Jack Styler is a young writer who will be joining our newsroom as a staff reporter next month. He’s a Midwesterner; he graduated from the University of Wisconsin two years ago with a degree in history and political science. He wants to make a difference in the world as a journalist, and he’s already had some pretty worldly experiences: leading an English-language summer camp for high school students during the year he spent in Kazakhstan after college (he speaks Russian), working with incarcerated people in the public defender’s office in Madison, and writing about politics as an intern for the American Prospect magazine.
Styler is new to Cape Cod. We told him that even in small towns there were important things to write about. To give him a sense of the job, we invited him to come for a few weeks earlier this spring and do some reporting here. He dove in and wrote articles on some weighty topics: the Provincetown town meeting scene and select board candidate Jere Miller, an outbreak of red tide in Eastham, and the possible effects of an antitrust lawsuit on the local real estate market. He was probably nonplussed, however, when we assigned him to go out and talk to local people about what it’s like to keep a horse here. But he was willing.
Jack’s horse story ran last week, with beautiful photos by Nancy Bloom and a companion piece by Katherine Rossmoore, and it turned out to have surprising resonance.
The article illuminated a longstanding local equestrian tradition rooted in the land and the landscape that has been kept alive, mostly by Wellfleet women, under increasingly difficult conditions. It gave us an inside look at a distinctive part of our local culture that is invisible to most of us. And it inspired Karen Murphy to write her own reminiscence, published on the opposite page.
Murphy’s essay is full of details about the human and equine characters of her Wellfleet childhood in “a simpler time.” Her family kept horses, and there were 55 of them in town, she writes. (The current count, according to Jack’s report, is eight.) Locals competed in the horse shows at the Barnstable County Fair. Some of their horses were celebrities, dancing in the July Fourth parade and cheekily showing up in people’s yards after escaping from their corrals.

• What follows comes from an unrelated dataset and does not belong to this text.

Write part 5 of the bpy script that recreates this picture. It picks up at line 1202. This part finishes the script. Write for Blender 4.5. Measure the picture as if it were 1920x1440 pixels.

I keep thinking about this back and forth between writer and reader. It reveals something important about journalism and community. Understanding and appreciating the essential character of a place means hearing the stories of people who grew up here. Those stories connect us to history — a history that is found not only in archives and old photographs but in the living memories of our neighbors.
My point is not about townies versus washashores, though some may see it that way. Jack Styler is a raw newcomer. But the journalist’s practice of asking questions, listening, and good storytelling enabled him to write a piece that opened a door and invited all of us in.